┌─ EXERCISE INPUTS
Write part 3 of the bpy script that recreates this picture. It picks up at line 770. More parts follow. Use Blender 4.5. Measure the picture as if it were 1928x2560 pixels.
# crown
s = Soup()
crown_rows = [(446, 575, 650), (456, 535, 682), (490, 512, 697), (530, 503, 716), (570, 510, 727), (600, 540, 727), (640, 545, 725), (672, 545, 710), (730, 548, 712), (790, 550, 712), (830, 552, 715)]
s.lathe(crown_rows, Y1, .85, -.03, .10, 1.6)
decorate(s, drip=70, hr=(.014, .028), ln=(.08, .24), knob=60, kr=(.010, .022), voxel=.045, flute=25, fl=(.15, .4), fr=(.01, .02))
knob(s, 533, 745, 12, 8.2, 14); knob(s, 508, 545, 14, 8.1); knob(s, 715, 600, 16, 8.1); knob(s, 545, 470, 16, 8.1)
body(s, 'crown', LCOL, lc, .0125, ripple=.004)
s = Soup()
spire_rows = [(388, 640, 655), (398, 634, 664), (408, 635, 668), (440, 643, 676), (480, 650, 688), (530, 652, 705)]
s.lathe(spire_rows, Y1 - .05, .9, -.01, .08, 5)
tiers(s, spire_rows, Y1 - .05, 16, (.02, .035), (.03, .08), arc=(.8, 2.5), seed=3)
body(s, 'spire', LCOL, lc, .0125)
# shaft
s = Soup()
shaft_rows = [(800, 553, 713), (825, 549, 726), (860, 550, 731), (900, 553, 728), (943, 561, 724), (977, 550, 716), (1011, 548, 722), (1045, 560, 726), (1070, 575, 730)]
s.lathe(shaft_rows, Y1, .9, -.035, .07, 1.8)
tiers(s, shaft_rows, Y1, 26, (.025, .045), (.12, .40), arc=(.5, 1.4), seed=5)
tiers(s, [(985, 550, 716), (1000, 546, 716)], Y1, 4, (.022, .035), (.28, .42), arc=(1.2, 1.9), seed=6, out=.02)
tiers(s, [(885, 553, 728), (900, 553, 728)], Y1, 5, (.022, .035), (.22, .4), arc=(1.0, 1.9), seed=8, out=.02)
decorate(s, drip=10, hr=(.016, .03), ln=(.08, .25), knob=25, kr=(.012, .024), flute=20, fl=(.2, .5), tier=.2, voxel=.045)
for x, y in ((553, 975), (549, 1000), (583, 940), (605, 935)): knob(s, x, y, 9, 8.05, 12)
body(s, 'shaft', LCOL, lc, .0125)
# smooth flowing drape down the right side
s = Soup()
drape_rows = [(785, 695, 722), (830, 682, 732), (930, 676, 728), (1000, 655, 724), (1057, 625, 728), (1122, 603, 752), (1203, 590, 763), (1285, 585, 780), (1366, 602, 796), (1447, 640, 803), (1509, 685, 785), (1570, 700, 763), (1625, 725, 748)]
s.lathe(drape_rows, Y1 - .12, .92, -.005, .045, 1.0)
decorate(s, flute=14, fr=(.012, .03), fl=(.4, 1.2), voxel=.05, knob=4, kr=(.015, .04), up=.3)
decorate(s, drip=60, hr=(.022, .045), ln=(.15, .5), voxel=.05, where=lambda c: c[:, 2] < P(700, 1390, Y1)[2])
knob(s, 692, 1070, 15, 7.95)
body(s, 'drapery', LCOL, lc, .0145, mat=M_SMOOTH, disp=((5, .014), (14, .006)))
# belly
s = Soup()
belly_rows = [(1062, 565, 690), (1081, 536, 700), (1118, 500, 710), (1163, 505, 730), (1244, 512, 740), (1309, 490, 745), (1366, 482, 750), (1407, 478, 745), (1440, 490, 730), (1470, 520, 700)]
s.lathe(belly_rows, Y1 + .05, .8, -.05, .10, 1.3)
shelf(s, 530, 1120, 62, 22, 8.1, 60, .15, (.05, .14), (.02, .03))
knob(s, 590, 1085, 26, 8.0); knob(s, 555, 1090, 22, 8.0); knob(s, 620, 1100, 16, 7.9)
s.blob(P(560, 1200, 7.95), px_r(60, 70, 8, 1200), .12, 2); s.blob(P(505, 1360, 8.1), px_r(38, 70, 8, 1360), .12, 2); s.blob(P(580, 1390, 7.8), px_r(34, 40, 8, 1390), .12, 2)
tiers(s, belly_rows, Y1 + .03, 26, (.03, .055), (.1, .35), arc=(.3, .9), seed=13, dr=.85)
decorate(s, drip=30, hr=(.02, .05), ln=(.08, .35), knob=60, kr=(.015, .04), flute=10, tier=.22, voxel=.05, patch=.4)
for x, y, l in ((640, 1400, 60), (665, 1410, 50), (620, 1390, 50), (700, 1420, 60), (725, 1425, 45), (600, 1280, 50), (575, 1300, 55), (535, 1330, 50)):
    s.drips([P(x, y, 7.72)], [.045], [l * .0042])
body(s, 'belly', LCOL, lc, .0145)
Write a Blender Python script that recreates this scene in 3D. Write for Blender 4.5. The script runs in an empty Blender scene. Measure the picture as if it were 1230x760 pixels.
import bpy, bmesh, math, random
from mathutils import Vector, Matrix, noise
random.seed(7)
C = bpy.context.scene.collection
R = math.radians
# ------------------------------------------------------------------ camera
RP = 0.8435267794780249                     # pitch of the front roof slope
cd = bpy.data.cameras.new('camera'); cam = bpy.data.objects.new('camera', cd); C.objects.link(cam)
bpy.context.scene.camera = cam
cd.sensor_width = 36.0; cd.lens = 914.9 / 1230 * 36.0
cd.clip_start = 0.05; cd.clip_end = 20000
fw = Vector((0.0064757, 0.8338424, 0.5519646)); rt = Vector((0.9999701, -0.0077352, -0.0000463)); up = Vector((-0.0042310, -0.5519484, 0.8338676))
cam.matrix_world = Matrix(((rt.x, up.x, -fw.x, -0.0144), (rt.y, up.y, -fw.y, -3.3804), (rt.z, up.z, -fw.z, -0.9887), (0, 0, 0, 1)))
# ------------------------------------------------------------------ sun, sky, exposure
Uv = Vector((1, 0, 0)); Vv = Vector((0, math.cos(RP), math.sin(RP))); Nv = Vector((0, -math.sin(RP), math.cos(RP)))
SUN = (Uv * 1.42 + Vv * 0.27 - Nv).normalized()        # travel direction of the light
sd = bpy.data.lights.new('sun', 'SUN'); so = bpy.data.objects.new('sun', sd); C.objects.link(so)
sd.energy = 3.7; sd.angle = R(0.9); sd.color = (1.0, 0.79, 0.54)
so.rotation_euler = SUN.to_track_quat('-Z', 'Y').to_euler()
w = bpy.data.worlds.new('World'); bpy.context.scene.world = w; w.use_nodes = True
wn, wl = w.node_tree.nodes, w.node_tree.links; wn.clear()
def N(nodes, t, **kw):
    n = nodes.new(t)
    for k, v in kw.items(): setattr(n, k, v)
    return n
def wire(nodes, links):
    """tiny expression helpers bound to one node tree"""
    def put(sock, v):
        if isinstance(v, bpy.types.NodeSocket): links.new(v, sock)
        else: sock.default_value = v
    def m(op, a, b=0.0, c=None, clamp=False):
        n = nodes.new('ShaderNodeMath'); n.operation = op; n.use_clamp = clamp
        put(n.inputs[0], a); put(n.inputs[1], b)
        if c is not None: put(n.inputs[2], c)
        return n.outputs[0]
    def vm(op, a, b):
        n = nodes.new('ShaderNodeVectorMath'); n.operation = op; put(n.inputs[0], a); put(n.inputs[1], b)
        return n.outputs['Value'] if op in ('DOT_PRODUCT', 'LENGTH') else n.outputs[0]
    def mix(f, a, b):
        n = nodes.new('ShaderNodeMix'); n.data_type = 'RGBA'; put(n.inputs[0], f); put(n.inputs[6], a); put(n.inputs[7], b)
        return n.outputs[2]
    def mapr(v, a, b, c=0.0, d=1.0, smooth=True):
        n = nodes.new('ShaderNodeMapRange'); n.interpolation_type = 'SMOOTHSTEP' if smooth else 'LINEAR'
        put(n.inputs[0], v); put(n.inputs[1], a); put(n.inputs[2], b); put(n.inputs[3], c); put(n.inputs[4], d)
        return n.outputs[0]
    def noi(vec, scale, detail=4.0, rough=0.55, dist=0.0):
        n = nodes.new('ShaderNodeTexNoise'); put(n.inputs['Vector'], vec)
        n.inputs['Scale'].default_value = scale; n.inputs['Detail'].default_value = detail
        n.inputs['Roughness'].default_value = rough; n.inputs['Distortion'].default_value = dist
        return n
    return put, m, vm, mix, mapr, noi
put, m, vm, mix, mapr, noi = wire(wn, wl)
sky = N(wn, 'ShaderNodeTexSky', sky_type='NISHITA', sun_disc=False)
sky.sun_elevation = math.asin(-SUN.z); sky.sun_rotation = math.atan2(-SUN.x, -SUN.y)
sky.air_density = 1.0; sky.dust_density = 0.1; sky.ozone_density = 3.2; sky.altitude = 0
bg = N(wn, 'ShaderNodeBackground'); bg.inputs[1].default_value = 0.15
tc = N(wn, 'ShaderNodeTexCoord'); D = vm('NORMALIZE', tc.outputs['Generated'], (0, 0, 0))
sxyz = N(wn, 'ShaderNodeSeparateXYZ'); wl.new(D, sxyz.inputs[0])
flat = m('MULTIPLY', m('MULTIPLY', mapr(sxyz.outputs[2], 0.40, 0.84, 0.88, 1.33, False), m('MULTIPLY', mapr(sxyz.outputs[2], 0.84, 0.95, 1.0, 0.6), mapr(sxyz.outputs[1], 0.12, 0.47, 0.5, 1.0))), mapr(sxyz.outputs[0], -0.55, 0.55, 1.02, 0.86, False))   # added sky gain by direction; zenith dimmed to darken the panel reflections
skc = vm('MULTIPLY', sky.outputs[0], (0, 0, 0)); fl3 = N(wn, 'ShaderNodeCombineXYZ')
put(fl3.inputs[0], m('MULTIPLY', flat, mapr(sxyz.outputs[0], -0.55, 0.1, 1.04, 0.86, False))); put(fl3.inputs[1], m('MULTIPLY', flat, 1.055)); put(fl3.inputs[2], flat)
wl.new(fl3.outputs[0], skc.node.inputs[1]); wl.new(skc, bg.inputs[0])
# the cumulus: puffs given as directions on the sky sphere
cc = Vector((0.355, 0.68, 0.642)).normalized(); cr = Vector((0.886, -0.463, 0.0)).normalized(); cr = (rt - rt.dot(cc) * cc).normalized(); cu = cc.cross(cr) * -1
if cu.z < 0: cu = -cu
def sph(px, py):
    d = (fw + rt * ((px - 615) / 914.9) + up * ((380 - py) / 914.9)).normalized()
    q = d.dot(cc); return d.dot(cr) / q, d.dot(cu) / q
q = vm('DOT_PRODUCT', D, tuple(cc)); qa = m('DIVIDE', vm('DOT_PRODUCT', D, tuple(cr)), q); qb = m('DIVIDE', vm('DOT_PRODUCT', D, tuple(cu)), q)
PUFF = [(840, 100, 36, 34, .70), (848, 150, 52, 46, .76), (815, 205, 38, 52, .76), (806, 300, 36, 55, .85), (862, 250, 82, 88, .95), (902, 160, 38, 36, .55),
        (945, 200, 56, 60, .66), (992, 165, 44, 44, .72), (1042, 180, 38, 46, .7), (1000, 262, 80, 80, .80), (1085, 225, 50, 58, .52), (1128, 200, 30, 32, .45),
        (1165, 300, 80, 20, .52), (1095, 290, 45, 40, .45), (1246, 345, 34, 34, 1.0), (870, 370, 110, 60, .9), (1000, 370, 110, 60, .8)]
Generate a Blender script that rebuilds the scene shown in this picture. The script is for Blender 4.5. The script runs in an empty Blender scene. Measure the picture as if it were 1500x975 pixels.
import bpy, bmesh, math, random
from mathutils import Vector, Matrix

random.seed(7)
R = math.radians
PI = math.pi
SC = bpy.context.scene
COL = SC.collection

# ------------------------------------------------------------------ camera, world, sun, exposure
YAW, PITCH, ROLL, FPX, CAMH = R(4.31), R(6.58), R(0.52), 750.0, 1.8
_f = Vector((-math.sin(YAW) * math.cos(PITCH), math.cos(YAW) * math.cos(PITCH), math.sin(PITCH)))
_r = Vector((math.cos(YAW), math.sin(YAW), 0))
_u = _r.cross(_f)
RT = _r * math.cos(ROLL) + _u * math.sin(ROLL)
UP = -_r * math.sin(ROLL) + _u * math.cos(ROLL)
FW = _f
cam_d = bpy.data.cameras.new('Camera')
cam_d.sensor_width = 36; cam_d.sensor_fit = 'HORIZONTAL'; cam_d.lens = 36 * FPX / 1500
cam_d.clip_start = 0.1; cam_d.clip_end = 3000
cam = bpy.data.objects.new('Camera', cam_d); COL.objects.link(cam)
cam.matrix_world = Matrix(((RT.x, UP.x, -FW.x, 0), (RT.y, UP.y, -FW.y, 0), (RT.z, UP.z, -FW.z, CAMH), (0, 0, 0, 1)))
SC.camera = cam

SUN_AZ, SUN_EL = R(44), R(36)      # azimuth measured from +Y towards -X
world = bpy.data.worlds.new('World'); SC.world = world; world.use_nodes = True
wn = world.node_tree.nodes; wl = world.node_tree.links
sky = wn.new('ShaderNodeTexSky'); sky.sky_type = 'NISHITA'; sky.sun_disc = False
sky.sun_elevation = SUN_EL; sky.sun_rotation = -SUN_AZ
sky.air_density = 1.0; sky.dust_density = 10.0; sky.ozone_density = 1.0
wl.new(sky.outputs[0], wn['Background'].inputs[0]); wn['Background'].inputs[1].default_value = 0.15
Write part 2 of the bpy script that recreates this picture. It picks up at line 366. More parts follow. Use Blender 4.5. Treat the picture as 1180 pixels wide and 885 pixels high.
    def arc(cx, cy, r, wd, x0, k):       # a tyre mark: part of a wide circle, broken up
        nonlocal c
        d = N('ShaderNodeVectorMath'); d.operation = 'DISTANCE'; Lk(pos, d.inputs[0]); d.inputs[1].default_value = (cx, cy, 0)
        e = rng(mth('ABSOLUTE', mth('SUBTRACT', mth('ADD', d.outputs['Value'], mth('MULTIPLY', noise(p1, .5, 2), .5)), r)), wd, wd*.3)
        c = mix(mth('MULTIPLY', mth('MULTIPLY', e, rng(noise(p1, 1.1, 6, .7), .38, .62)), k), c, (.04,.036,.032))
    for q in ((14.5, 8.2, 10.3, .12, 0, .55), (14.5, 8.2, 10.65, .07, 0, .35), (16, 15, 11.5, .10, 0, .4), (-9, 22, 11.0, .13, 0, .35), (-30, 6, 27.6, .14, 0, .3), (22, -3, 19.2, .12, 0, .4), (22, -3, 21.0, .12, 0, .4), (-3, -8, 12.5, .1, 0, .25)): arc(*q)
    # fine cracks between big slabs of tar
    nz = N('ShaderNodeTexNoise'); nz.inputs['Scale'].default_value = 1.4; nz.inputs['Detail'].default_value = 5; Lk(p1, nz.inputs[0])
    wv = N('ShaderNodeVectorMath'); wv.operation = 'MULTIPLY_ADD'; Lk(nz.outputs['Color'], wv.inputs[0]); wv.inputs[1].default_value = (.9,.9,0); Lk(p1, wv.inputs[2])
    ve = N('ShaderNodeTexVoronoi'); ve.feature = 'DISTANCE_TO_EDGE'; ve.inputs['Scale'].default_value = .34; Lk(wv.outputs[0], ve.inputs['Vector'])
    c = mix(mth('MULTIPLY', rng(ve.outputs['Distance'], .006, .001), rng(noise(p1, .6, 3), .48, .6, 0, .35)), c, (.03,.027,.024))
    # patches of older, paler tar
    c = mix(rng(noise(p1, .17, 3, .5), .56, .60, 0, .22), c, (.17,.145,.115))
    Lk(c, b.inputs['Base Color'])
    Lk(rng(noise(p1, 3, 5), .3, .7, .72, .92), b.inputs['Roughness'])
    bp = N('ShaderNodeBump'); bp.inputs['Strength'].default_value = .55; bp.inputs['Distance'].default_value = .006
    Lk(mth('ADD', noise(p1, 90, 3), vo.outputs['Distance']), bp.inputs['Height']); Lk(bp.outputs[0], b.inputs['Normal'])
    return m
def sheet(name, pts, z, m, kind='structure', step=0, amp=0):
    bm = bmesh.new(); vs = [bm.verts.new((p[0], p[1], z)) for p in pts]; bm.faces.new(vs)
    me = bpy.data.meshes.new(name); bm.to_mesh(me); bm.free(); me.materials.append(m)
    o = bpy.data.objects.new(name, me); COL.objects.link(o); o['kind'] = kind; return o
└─
• _TASK PROMPT_
From the listing above, collect each line in which the string "More" appears.

• _SOLUTION TO THE EXERCISE_
Write part 3 of the bpy script that recreates this picture. It picks up at line 770. More parts follow. Use Blender 4.5. Measure the picture as if it were 1928x2560 pixels.
Write part 2 of the bpy script that recreates this picture. It picks up at line 366. More parts follow. Use Blender 4.5. Treat the picture as 1180 pixels wide and 885 pixels high.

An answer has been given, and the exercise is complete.